##### RECORDS FOR THIS EXERCISE #####

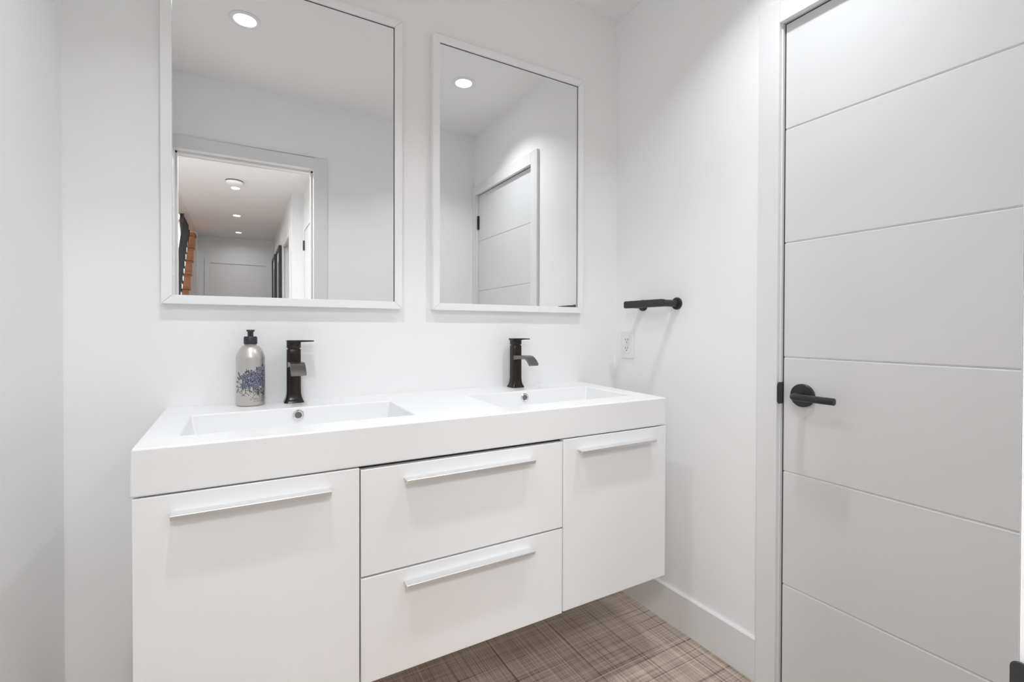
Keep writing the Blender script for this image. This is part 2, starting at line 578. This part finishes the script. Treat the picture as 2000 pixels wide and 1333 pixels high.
# underside (closed around the basin floors)
bm.faces.new((bfl, bbl, bbr, bfr))
obj('basin_top', bm, M_SINK, sink, bevel=0.0035, seg=3)
for cx, zc in ((0.1335, 0.8755), (0.8430, 0.8735)):
    bm = B()
    lathe(bm, [(0.0085, 0.002), (0.0085, 0.0045), (0.0100, 0.0058), (0.0128, 0.0055), (0.0146, 0.0035), (0.0146, -0.0010)],
          (cx, BY1 - 0.0015, zc), '-Y', 40, cap=False)
    ring = obj('overflow_ring', bm, M_CHROME, sink, smooth=True)
    bm = B()
    lathe(bm, [(0.0, 0.0008), (0.0045, 0.0020), (0.0088, 0.0014), (0.0088, 0.0)], (cx, BY1 - 0.0015, zc), '-Y', 32, cap=False)
    obj('overflow_screen', bm, M_DARKHOLE, ring, smooth=True)
for cx in (0.137, 0.868):
    bm = B(); lathe(bm, [(0.0, 0.006), (0.018, 0.0055), (0.021, 0.003), (0.0325, 0.0025), (0.033, 0.0005)], (cx, -0.235, 0.8002), 'Z', 40, cap=False)
    obj('drain', bm, M_CHROME, sink, smooth=True)

van = thing('vanity_cabinet', 'glossy white wall-hung vanity with two doors and two middle drawers', 'cabinet', ((VX0 + VX1) / 2, VY / 2, 0.3205))
XS1, XS2, ZB = 0.2272, 0.7745, 0.3205
CX0 = VX0 + 0.0015
FT = 0.019
ZTOP = 0.8005
bm = B()
t_ = 0.016
yb0, yb1 = VY + FT + 0.002, -0.002
box(bm, CX0, CX0 + t_, yb0, yb1, ZB, ZTOP)
box(bm, VX1 - t_, VX1, yb0, yb1, ZB, ZTOP)
box(bm, CX0 + t_, VX1 - t_, yb0, yb1, ZB + 0.0005, ZB + t_)
box(bm, CX0 + t_, VX1 - t_, yb1 - 0.008, yb1, ZB + t_, ZTOP)
for x in (XS1, XS2):
    box(bm, x - t_ / 2, x + t_ / 2, yb0 + 0.003, yb1 - 0.008, ZB + t_, ZTOP - 0.02)
box(bm, XS1 + t_ / 2, XS2 - t_ / 2, yb0 + 0.003, -0.05, 0.552, 0.562)
obj('carcass', bm, M_CAB, van, bevel=0.0008)
bm = B()
box(bm, CX0 + t_, VX1 - t_, yb0 + 0.004, yb0 + 0.03, ZTOP - 0.014, ZTOP - 0.001)
obj('front_rail', bm, M_GAP, van)
def front(name, x0, x1, z0, z1, hx0, hx1, hz):
    bm = B(); box(bm, x0, x1, VY, VY + FT, z0, z1)
    f = obj(name, bm, M_CAB, van, bevel=0.0012, seg=2)
    # pull: thin ledge with a turned-down lip
    yo = VY - 0.026
    bm = B()
    prof = [(VY + 0.0, hz + 0.0035), (yo + 0.001, hz + 0.0035), (yo, hz + 0.0025), (yo + 0.0045, hz - 0.0065), (yo + 0.0070, hz - 0.0065),
            (yo + 0.0050, hz + 0.0005), (VY + 0.0, hz + 0.0005)]
    prism(bm, [(hx0, y, z) for y, z in prof], (hx1 - hx0, 0, 0))
    obj('handle', bm, M_HAND, f, bevel=0.0005)
    return f
G = 0.0016
front('door', CX0, XS1 - G, ZB, ZG - 0.0028, -0.112, 0.1645, 0.7650)
front('drawer', XS1 + G, XS2 - G, 0.5585, ZG - 0.0078, 0.3250, 0.6705, 0.7618)
front('drawer', XS1 + G, XS2 - G, ZB - 0.0020, 0.5540, 0.3250, 0.6695, 0.5228)
front('door', XS2 + G, VX1, ZB + 0.0008, ZG - 0.0028, 0.8235, 1.1128, 0.7656)

# ------------------------------------------------------------------ faucets
def rrect(cx, cy, z, hx, hy, r, n=6):
    pts = []
    for sx, sy, a0 in ((1, 1, 0), (-1, 1, PI / 2), (-1, -1, PI), (1, -1, 3 * PI / 2)):
        for k in range(n + 1):
            a = a0 + k / n * PI / 2
            pts.append((cx + sx * (hx - r) + r * math.cos(a), cy + sy * (hy - r) + r * math.sin(a), z))
    return pts

def loft(bm, rings):
    vr = [[bm.verts.new(p) for p in r] for r in rings]
    n = len(vr[0])
    bm.faces.new(vr[0][::-1])
    bm.faces.new(vr[-1])
    for a, b_ in zip(vr, vr[1:]):
        for k in range(n):
            bm.faces.new((a[k], a[(k + 1) % n], b_[(k + 1) % n], b_[k]))

FY = -0.0435
def faucet(label, fx, lev):
    z0 = zdeck(FY) + 0.0003
    t = thing('basin_faucet', label, 'faucet', (fx, FY, z0), 'dark single-lever faucets')
    bm = B()
    rings = []
    for z, h in ((0, 0.0262), (0.003, 0.0254), (0.007, 0.0234), (0.012, 0.0214), (0.018, 0.0200), (0.026, 0.0190), (0.034, 0.0186), (0.130, 0.0183),
                 (0.149, 0.0183), (0.1505, 0.0176)):
        rings.append(rrect(fx, FY, z0 + z, h, h, 0.0105))
    loft(bm, rings)
    obj('body', bm, M_FAUCET, t, smooth=True, angle=60)
    bm = B()
    loft(bm, [rrect(fx, FY, z0 + 0.1505, 0.0160, 0.0160, 0.009), rrect(fx, FY, z0 + 0.1545, 0.0160, 0.0160, 0.009)])
    obj('swivel_ring', bm, M_FAUCET, t, smooth=True, angle=60)
    bm = B()
    loft(bm, [rrect(fx, FY, z0 + 0.1545, 0.0178, 0.0178, 0.0105), rrect(fx, FY, z0 + 0.156, 0.0183, 0.0183, 0.0105),
              rrect(fx, FY, z0 + 0.1715, 0.0183, 0.0183, 0.0105)])
    obj('cap', bm, M_FAUCET, t, smooth=True, angle=60)
    # lever: flat blade over the cap reaching to the right
    bm = B()
    zt = z0 + 0.1700
    prof = [(-0.0188, 0.0), (0.0150, -0.0002), (0.0200, 0.0012), (lev, 0.0020), (lev, 0.0055), (0.012, 0.0062), (-0.0188, 0.0062)]
    prism(bm, [(fx + a, FY - 0.0188, zt + h) for a, h in prof], (0, 0.0376, 0))
    obj('lever', bm, M_FAUCET, t, bevel=0.0012, seg=2)
    # spout: flat arched tongue with a turned-down lip
    bm = B()
    top, bot = [], []
    zs = z0 + 0.1150
    for k in range(25):
        s = k / 24
        y = FY - 0.010 - s * 0.112
        drop = 0.0 if s < 0.55 else 0.0275 * ((s - 0.55) / 0.45) ** 2.1
        rise = 0.0020 * math.sin(min(s / 0.55, 1) * PI / 2)
        top.append((y, zs + rise - drop))
        th = 0.0160 - 0.0100 * min(s / 0.8, 1) ** 1.6
        bot.append((y + (0.0038 if s > 0.8 else 0.0038 * s / 0.8), zs + rise - drop - th))
    prof = top + bot[::-1]
    prism(bm, [(fx - 0.0168, y, z) for y, z in prof], (0.0376, 0, 0))
    obj('spout', bm, M_SPOUT, t, bevel=0.0010, seg=2, angle=40)['label'] = 'bronze spout with its reflected light put into a paler colour'
    return t
faucet('dark bronze single-lever faucet at the left basin, beside the soap bottle', 0.1310, 0.0520)
faucet('dark bronze single-lever faucet at the right basin, nearer the outlet', 0.8650, 0.0500)

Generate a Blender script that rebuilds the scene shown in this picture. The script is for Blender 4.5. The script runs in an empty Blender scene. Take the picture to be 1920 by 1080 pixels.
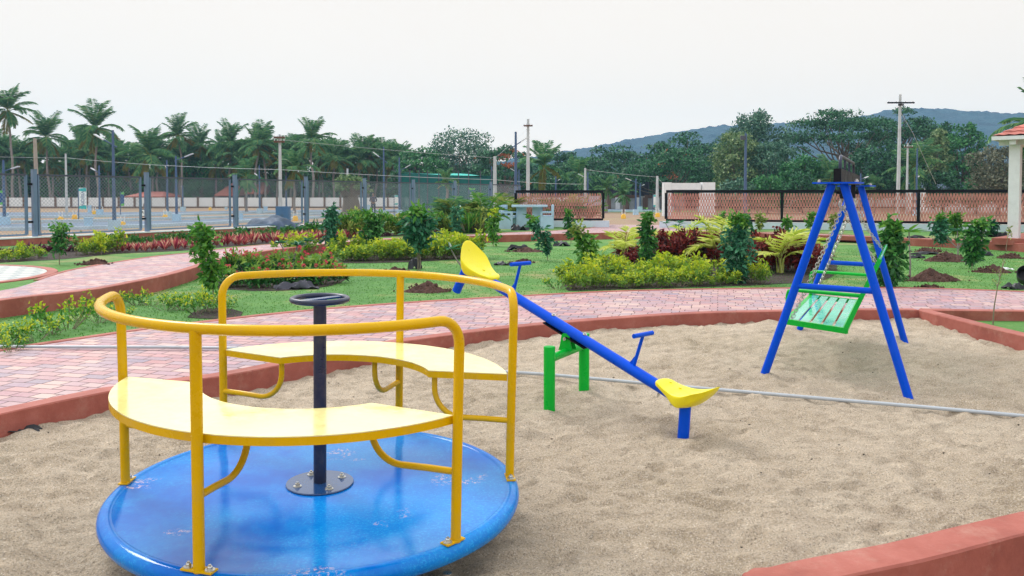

#####

_INSTRUCTION:_ Output the records above exactly as they are, leaving out the pictures.

_THE REPLY:_
Keep writing the Blender script for this image. This is part 2, starting at line 578. This part finishes the script. Treat the picture as 2000 pixels wide and 1333 pixels high.
# underside (closed around the basin floors)
bm.faces.new((bfl, bbl, bbr, bfr))
obj('basin_top', bm, M_SINK, sink, bevel=0.0035, seg=3)
for cx, zc in ((0.1335, 0.8755), (0.8430, 0.8735)):
    bm = B()
    lathe(bm, [(0.0085, 0.002), (0.0085, 0.0045), (0.0100, 0.0058), (0.0128, 0.0055), (0.0146, 0.0035), (0.0146, -0.0010)],
          (cx, BY1 - 0.0015, zc), '-Y', 40, cap=False)
    ring = obj('overflow_ring', bm, M_CHROME, sink, smooth=True)
    bm = B()
    lathe(bm, [(0.0, 0.0008), (0.0045, 0.0020), (0.0088, 0.0014), (0.0088, 0.0)], (cx, BY1 - 0.0015, zc), '-Y', 32, cap=False)
    obj('overflow_screen', bm, M_DARKHOLE, ring, smooth=True)
for cx in (0.137, 0.868):
    bm = B(); lathe(bm, [(0.0, 0.006), (0.018, 0.0055), (0.021, 0.003), (0.0325, 0.0025), (0.033, 0.0005)], (cx, -0.235, 0.8002), 'Z', 40, cap=False)
    obj('drain', bm, M_CHROME, sink, smooth=True)

van = thing('vanity_cabinet', 'glossy white wall-hung vanity with two doors and two middle drawers', 'cabinet', ((VX0 + VX1) / 2, VY / 2, 0.3205))
XS1, XS2, ZB = 0.2272, 0.7745, 0.3205
CX0 = VX0 + 0.0015
FT = 0.019
ZTOP = 0.8005
bm = B()
t_ = 0.016
yb0, yb1 = VY + FT + 0.002, -0.002
box(bm, CX0, CX0 + t_, yb0, yb1, ZB, ZTOP)
box(bm, VX1 - t_, VX1, yb0, yb1, ZB, ZTOP)
box(bm, CX0 + t_, VX1 - t_, yb0, yb1, ZB + 0.0005, ZB + t_)
box(bm, CX0 + t_, VX1 - t_, yb1 - 0.008, yb1, ZB + t_, ZTOP)
for x in (XS1, XS2):
    box(bm, x - t_ / 2, x + t_ / 2, yb0 + 0.003, yb1 - 0.008, ZB + t_, ZTOP - 0.02)
box(bm, XS1 + t_ / 2, XS2 - t_ / 2, yb0 + 0.003, -0.05, 0.552, 0.562)
obj('carcass', bm, M_CAB, van, bevel=0.0008)
bm = B()
box(bm, CX0 + t_, VX1 - t_, yb0 + 0.004, yb0 + 0.03, ZTOP - 0.014, ZTOP - 0.001)
obj('front_rail', bm, M_GAP, van)
def front(name, x0, x1, z0, z1, hx0, hx1, hz):
    bm = B(); box(bm, x0, x1, VY, VY + FT, z0, z1)
    f = obj(name, bm, M_CAB, van, bevel=0.0012, seg=2)
    # pull: thin ledge with a turned-down lip
    yo = VY - 0.026
    bm = B()
    prof = [(VY + 0.0, hz + 0.0035), (yo + 0.001, hz + 0.0035), (yo, hz + 0.0025), (yo + 0.0045, hz - 0.0065), (yo + 0.0070, hz - 0.0065),
            (yo + 0.0050, hz + 0.0005), (VY + 0.0, hz + 0.0005)]
    prism(bm, [(hx0, y, z) for y, z in prof], (hx1 - hx0, 0, 0))
    obj('handle', bm, M_HAND, f, bevel=0.0005)
    return f
G = 0.0016
front('door', CX0, XS1 - G, ZB, ZG - 0.0028, -0.112, 0.1645, 0.7650)
front('drawer', XS1 + G, XS2 - G, 0.5585, ZG - 0.0078, 0.3250, 0.6705, 0.7618)
front('drawer', XS1 + G, XS2 - G, ZB - 0.0020, 0.5540, 0.3250, 0.6695, 0.5228)
front('door', XS2 + G, VX1, ZB + 0.0008, ZG - 0.0028, 0.8235, 1.1128, 0.7656)

# ------------------------------------------------------------------ faucets
def rrect(cx, cy, z, hx, hy, r, n=6):
    pts = []
    for sx, sy, a0 in ((1, 1, 0), (-1, 1, PI / 2), (-1, -1, PI), (1, -1, 3 * PI / 2)):
        for k in range(n + 1):
            a = a0 + k / n * PI / 2
            pts.append((cx + sx * (hx - r) + r * math.cos(a), cy + sy * (hy - r) + r * math.sin(a), z))
    return pts

def loft(bm, rings):
    vr = [[bm.verts.new(p) for p in r] for r in rings]
    n = len(vr[0])
    bm.faces.new(vr[0][::-1])
    bm.faces.new(vr[-1])
    for a, b_ in zip(vr, vr[1:]):
        for k in range(n):
            bm.faces.new((a[k], a[(k + 1) % n], b_[(k + 1) % n], b_[k]))

FY = -0.0435
def faucet(label, fx, lev):
    z0 = zdeck(FY) + 0.0003
    t = thing('basin_faucet', label, 'faucet', (fx, FY, z0), 'dark single-lever faucets')
    bm = B()
    rings = []
    for z, h in ((0, 0.0262), (0.003, 0.0254), (0.007, 0.0234), (0.012, 0.0214), (0.018, 0.0200), (0.026, 0.0190), (0.034, 0.0186), (0.130, 0.0183),
                 (0.149, 0.0183), (0.1505, 0.0176)):
        rings.append(rrect(fx, FY, z0 + z, h, h, 0.0105))
    loft(bm, rings)
    obj('body', bm, M_FAUCET, t, smooth=True, angle=60)
    bm = B()
    loft(bm, [rrect(fx, FY, z0 + 0.1505, 0.0160, 0.0160, 0.009), rrect(fx, FY, z0 + 0.1545, 0.0160, 0.0160, 0.009)])
    obj('swivel_ring', bm, M_FAUCET, t, smooth=True, angle=60)
    bm = B()
    loft(bm, [rrect(fx, FY, z0 + 0.1545, 0.0178, 0.0178, 0.0105), rrect(fx, FY, z0 + 0.156, 0.0183, 0.0183, 0.0105),
              rrect(fx, FY, z0 + 0.1715, 0.0183, 0.0183, 0.0105)])
    obj('cap', bm, M_FAUCET, t, smooth=True, angle=60)
    # lever: flat blade over the cap reaching to the right
    bm = B()
    zt = z0 + 0.1700
    prof = [(-0.0188, 0.0), (0.0150, -0.0002), (0.0200, 0.0012), (lev, 0.0020), (lev, 0.0055), (0.012, 0.0062), (-0.0188, 0.0062)]
    prism(bm, [(fx + a, FY - 0.0188, zt + h) for a, h in prof], (0, 0.0376, 0))
    obj('lever', bm, M_FAUCET, t, bevel=0.0012, seg=2)
    # spout: flat arched tongue with a turned-down lip
    bm = B()
    top, bot = [], []
    zs = z0 + 0.1150
    for k in range(25):
        s = k / 24
        y = FY - 0.010 - s * 0.112
        drop = 0.0 if s < 0.55 else 0.0275 * ((s - 0.55) / 0.45) ** 2.1
        rise = 0.0020 * math.sin(min(s / 0.55, 1) * PI / 2)
        top.append((y, zs + rise - drop))
        th = 0.0160 - 0.0100 * min(s / 0.8, 1) ** 1.6
        bot.append((y + (0.0038 if s > 0.8 else 0.0038 * s / 0.8), zs + rise - drop - th))
    prof = top + bot[::-1]
    prism(bm, [(fx - 0.0168, y, z) for y, z in prof], (0.0376, 0, 0))
    obj('spout', bm, M_SPOUT, t, bevel=0.0010, seg=2, angle=40)['label'] = 'bronze spout with its reflected light put into a paler colour'
    return t
faucet('dark bronze single-lever faucet at the left basin, beside the soap bottle', 0.1310, 0.0520)
faucet('dark bronze single-lever faucet at the right basin, nearer the outlet', 0.8650, 0.0500)

Generate a Blender script that rebuilds the scene shown in this picture. The script is for Blender 4.5. The script runs in an empty Blender scene. Take the picture to be 1920 by 1080 pixels.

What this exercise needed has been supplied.